Their Eyes Were Watching God by Zora Neale Hurston
I read Hurston’s forgotten 1937 masterpiece while I was switching my focus from the oppression I had depicted in my first novel, Memoirs of an Ex-Prom Queen, to the resistance I was dramatizing in my second, Burning Questions. Over the course of Hurston’s novel, the protagonist, Janie Crawford, develops from an abused and silenced wife into a strong-minded, independent, fearless heroine. Although Janie’s main search is for true love, to me her resistance to social presumptions and male control provided an inspiring model for the kind of rebel I hoped to create.
JC: While writing a novel tracking a woman’s shift from oppression to resistance, you encountered Hurston’s 1937 novel and it offered you a model. What a moment that must have been.
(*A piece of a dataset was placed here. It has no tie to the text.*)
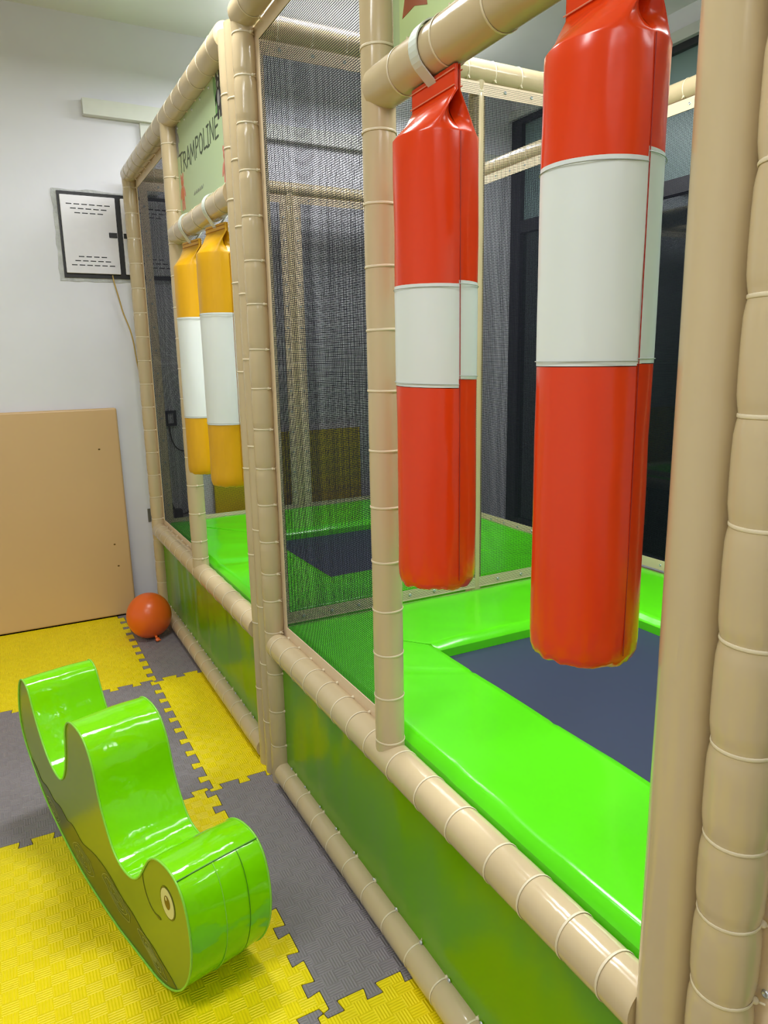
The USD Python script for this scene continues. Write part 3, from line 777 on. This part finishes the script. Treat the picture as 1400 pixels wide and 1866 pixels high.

Do you see moments now, since there are so many women being restored to visibility?
AKS: Such moments occur mainly when feminist movement is resurgent, as it is today. Amazingly, The New York Times now runs belated obituaries of women and people of color who, back when they lived and died, were ignored by the Times. Throughout the 1970s, feminist journals like Women: A Journal of Liberation (where, in 1970, I reintroduced the anarchist-feminist Emma Goldman, whose books were all out of print) and Ms. ran regular features on forgotten women who have since become mainstays of our culture. In a 1975 article in Ms., Alice Walker reintroduced Hurston to eager readers like me, who sought out second-hand copies of Her Eyes Were Watching God. After the novel was republished in 1978, it went on to became a bestseller, with 75,000 copies sold in a single month. Who knows who may be coming back next to enrich our lopsided literature?